◆ **Information shown**
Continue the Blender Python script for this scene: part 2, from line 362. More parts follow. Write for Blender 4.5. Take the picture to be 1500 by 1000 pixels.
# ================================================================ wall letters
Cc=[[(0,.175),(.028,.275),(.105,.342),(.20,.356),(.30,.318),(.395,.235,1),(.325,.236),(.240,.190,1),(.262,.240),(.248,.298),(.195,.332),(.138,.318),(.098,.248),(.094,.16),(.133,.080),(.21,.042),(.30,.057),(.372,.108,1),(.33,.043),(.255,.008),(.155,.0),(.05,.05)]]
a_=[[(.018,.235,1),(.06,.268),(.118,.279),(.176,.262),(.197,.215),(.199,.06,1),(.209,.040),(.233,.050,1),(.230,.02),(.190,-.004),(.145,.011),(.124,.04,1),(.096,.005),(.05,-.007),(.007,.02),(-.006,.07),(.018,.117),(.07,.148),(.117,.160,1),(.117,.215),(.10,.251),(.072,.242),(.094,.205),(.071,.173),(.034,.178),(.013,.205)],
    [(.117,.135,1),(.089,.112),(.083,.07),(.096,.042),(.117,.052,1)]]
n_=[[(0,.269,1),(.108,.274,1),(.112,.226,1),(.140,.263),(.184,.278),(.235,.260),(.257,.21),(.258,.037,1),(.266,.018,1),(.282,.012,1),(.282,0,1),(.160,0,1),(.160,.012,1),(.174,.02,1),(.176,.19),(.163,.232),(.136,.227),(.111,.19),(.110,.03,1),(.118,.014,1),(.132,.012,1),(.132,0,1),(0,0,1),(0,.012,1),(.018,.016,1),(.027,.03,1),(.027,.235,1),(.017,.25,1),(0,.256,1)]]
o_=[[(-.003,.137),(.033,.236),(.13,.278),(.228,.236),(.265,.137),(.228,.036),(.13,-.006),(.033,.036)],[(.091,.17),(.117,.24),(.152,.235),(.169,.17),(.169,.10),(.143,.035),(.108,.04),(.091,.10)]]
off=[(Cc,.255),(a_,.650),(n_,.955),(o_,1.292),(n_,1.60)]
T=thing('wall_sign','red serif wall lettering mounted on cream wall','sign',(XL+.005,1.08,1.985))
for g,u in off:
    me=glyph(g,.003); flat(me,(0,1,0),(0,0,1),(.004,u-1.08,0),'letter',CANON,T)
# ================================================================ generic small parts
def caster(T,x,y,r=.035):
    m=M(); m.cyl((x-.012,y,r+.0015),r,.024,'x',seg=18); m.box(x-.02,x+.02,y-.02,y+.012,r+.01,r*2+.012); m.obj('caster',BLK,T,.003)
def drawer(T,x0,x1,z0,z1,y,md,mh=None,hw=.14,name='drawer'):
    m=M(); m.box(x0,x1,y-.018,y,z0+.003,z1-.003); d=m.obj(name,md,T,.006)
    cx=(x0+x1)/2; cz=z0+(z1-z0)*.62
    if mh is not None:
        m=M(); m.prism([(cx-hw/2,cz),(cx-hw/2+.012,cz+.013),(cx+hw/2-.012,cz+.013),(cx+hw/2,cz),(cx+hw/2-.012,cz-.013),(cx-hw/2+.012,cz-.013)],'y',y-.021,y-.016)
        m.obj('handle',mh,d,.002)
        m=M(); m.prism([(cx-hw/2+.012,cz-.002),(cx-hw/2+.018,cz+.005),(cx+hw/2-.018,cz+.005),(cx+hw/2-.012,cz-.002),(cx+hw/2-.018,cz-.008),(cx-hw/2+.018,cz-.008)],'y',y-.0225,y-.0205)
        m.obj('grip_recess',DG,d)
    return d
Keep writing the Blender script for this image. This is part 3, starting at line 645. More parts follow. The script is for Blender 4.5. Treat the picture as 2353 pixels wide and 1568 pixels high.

◆ **What needs to be done**
Give only the number of lines in the material above that include the word "picture".

◆ **Response below**
2